そんな川野さんに「天職が見つからない」「まだ自分のワクワクに出会えていない」という人はどうすればいいか聞いてみた。
「例えば、何か1つでもよいから好きだと思えたり、心が動くものを思い浮かべてみる。景色がいいとか、山の中で食べるご飯が美味しいとか。これをやっている自分は楽しいなと思えるコトでもいい。少しでも興味が持てそうだと思えるものは、その人にとって大切な『ワクワクの種』だから。そしてその種に対して『やってみよう』という気持ちでまずは向き合ってみてほしいです。実際にやってみないと、わからないことだらけですからね。
そしてもし自分のワクワクが見つかったなら、次はそれを言葉にして発信してみてください。

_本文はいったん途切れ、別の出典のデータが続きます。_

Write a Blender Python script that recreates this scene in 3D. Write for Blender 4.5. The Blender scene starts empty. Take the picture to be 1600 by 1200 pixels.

声に出すことで、有言実行というか、言ったからにはやるしかないという状況になるんですよね。きっと、今まで僕がいい人たちに巡り会えてきたのって、その時の僕が、がむしゃらに前に進もうとしていたからだと思うんです。悶々と考えてる人に手は差し伸べられにくくて、がむしゃらに動いている人の方が、人と巡り会う機会も増えますし応援されやすい。だからワクワクが見つかったなら、今度は迷わず言葉にして、動き出してみるといい。動き出したら、その先に見える景色も変わってくるはずですから」
そう熱をこめて話す川野さんの目は、エネルギーに満ち溢れている。
会社員時代があったからこそ鍛えられた、情熱を論理に変える力。そして、論理を行動に移し続ける持ち前のフットワークの軽さ。川野さんのお話からは、そんなキャリアの原動力がうかがえた。
ワクワクの種を見つけるために、自分の心と向き合ってみる。これかもと思えたら、まずはやってみる。やってみたら、今度は深く考えてみる。そんな心持ちでいることから始めてみるのがいいのかも。
川野さんの仕事観、そして9年間のキャリアは私たちに働く情熱や大切なことを思い出させてくれる。
LIGHT UP COFFEE(ライトアップコーヒー)代表 / 川野 優馬
大学在学中にコーヒーの魅力に取り憑かれ、UCC全国大会ラテアートバトル2012で優勝。その後シングルオリジンコーヒーと出会い自家焙煎をはじめ、おいしいコーヒーで世界を明るくする「LIGHT UP COFFEE」を吉祥寺にオープン。店舗を経営する傍ら、株式会社リクルートホールディングスに就職しUXデザイナーとして1年半勤務した後、株式会社ライトアップコーヒーを設立、下北沢店をオープン。経営者兼バリスタとして働く。美味しいコーヒー作りに貢献しようと、バリ島やベトナムでコーヒー生産も行っている。